Ten of the 12 songs are co-written by John Hahn, her songwriting partner and longtime producer. As a former advertising executive, Hahn has become one of America’s top-shelf blues and roots songwriters.
Chockfull of topical songs and political commentaries, Copeland is in fine form on this album, something of a break from her three previous discs, Done Come Too Far, Uncivil War, and America’s Child.
She opens with two songs that draw the listener in, “Blame It On Eve,” and “Tough Mother,” the latter an autobiographical tribute to her late mother, Sandra Copeland, Johnny’s second wife. Sandra was always in her daughter’s corner, from her earliest days singing with dad at the Cotton Club, Manny’s Car Wash, and the Old Bay Restaurant in New Brunswick, N.J.
In fact, Copeland made her radio debut on my show, The Low-Budget Blues Program at Rutgers University, with her father when she was 16. To see her emerge as an international starlet carrying on blues traditions while helping the idiom continue to evolve has been fascinating to me over the years, as Johnny – and I, frankly – always knew teenaged Copeland would evolve into a fantastic performer.
She shines on “Blame It On Eve” “Tough Mother” “Tell The Devil,” and a song co-penned by contemporary folksinger Susan Werner, “Wine O’Clock.” Copeland also tells the story of Tee Tot Payne, the obscure African-American credited with teaching Hank Williams.
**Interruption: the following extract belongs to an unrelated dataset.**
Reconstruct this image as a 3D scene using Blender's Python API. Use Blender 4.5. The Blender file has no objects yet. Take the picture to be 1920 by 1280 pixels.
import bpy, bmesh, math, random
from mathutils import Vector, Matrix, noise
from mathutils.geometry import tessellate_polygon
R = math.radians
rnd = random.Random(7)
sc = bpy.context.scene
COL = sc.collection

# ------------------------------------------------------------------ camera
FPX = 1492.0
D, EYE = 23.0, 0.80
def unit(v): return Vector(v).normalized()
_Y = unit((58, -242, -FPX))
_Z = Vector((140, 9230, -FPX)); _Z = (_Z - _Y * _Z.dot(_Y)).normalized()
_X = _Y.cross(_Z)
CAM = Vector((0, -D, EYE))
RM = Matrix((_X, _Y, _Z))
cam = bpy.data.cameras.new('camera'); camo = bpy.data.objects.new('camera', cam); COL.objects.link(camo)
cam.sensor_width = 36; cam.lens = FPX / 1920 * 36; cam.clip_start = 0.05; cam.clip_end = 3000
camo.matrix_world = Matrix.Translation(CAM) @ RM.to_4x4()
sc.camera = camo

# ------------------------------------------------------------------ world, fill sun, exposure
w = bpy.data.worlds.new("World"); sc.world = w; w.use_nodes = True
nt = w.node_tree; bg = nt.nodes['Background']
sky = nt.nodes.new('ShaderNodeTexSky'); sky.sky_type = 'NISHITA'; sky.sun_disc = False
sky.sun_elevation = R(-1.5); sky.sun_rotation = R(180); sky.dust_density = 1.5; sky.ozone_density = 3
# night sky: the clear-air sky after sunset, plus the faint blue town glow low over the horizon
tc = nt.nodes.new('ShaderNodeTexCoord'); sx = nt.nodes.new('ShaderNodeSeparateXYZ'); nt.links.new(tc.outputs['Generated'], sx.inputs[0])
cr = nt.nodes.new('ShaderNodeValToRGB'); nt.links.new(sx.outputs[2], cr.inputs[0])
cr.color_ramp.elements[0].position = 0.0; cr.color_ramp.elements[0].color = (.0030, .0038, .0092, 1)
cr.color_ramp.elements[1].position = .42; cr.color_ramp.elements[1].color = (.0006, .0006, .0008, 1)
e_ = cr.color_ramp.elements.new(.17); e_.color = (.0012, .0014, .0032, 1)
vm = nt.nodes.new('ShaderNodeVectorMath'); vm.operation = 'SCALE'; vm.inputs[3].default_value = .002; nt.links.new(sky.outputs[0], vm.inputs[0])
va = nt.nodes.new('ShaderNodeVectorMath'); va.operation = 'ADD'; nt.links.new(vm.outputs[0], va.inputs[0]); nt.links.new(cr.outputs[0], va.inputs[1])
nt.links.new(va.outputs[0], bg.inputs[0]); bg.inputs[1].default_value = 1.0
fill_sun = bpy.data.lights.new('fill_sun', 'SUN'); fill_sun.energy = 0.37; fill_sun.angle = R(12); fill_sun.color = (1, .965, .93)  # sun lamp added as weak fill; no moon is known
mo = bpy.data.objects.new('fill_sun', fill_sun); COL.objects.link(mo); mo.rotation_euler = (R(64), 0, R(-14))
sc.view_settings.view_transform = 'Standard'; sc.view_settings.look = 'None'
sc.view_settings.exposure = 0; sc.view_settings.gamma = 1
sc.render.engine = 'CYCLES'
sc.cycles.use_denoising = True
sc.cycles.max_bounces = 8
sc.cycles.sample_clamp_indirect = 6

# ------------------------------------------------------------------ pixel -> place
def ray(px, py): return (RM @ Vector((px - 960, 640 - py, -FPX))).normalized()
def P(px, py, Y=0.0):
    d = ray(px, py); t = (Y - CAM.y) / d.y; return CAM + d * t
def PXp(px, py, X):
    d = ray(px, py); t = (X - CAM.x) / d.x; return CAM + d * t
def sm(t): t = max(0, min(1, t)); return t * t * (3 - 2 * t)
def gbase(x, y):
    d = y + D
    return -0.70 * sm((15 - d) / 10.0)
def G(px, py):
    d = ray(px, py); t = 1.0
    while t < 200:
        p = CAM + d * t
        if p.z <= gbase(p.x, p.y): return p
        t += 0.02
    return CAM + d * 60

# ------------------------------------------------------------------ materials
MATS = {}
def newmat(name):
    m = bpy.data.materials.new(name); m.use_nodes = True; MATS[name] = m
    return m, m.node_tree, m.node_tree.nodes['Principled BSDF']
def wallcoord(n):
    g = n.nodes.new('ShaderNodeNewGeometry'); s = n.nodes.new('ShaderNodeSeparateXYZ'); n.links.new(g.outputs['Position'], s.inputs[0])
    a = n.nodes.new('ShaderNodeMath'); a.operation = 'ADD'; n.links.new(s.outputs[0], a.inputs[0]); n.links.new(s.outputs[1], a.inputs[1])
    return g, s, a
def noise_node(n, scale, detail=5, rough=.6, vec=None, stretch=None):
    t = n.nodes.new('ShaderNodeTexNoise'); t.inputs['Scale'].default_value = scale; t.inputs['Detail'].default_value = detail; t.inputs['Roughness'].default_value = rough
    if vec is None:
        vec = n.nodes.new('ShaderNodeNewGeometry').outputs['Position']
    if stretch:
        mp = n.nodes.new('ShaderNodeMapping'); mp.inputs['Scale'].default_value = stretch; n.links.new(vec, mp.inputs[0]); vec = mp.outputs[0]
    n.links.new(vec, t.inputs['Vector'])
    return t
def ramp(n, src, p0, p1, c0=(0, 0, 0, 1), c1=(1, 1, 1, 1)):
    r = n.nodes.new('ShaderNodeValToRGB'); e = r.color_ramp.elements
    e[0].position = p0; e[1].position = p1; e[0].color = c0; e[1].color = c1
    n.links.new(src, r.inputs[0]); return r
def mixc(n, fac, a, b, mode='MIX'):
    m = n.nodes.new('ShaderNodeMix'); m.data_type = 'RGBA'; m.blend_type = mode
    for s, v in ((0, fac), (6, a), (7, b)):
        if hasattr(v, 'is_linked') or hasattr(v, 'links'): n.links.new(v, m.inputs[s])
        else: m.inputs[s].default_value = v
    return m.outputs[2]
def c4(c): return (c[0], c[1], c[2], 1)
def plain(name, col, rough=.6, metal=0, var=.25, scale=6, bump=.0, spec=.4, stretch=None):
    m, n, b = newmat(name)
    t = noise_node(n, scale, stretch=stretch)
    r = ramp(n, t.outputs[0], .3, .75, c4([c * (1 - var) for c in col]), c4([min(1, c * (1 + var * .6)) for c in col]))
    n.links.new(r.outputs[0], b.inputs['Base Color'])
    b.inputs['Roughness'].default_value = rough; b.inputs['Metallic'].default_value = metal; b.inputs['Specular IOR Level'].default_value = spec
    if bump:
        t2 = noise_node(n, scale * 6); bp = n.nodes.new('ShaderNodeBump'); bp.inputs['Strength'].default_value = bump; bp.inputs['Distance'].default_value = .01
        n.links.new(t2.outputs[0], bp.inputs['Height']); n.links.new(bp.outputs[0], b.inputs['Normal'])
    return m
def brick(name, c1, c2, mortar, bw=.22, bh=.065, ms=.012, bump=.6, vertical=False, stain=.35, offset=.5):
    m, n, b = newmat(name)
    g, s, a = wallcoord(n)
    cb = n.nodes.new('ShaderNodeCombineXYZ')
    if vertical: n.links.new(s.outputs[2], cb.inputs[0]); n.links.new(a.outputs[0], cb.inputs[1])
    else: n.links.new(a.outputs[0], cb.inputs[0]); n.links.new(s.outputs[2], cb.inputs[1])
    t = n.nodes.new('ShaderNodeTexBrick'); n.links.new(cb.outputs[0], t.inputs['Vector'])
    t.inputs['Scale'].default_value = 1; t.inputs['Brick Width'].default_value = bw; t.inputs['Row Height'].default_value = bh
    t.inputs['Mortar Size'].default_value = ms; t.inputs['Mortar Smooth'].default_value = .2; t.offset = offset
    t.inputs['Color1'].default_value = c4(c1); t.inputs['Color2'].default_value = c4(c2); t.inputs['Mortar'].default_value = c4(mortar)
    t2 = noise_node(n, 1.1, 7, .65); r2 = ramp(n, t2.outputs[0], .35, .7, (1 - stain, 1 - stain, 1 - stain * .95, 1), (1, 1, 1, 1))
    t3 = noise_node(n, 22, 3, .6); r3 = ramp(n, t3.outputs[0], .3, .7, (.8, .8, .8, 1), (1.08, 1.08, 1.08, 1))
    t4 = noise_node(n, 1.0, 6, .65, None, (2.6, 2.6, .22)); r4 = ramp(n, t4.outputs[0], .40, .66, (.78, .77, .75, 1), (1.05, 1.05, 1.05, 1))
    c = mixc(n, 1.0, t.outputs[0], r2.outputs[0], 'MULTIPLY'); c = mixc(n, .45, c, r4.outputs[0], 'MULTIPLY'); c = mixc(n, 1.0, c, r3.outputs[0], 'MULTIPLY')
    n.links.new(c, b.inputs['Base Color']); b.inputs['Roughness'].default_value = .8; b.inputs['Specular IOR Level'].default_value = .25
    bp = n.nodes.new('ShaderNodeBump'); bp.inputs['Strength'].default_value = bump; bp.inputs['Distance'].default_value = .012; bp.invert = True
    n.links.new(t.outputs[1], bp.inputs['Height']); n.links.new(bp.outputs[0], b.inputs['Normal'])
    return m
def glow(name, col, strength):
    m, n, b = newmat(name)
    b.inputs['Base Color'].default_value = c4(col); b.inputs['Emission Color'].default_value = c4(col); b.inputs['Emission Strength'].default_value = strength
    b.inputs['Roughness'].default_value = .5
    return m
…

As is often the case, she also does a magnificent job with one of her late father’s songs, “Down On Bended Knee.” The CD ends with Ronald Miller’s “Heaven Help Us All.”
Like her earlier releases recorded with Will Kimbrough in Nashville, a bevy of veteran players guest on Blame It On Eve, including Luther Dickinson of The North Mississippi Allstars, Charlie Hunter, lap steel player Jerry Douglas, post-punk-Americana rocker Alejandro Escovedo, and sacred steel player DeShawn Hickman, who contributes some tasty licks on “Tell The Devil.”
Blame It On Eve is a great collection of blues and roots music songs that demonstrate to cynical newcomers to modern blues and moldy figs just how broad and diverse blues music can be.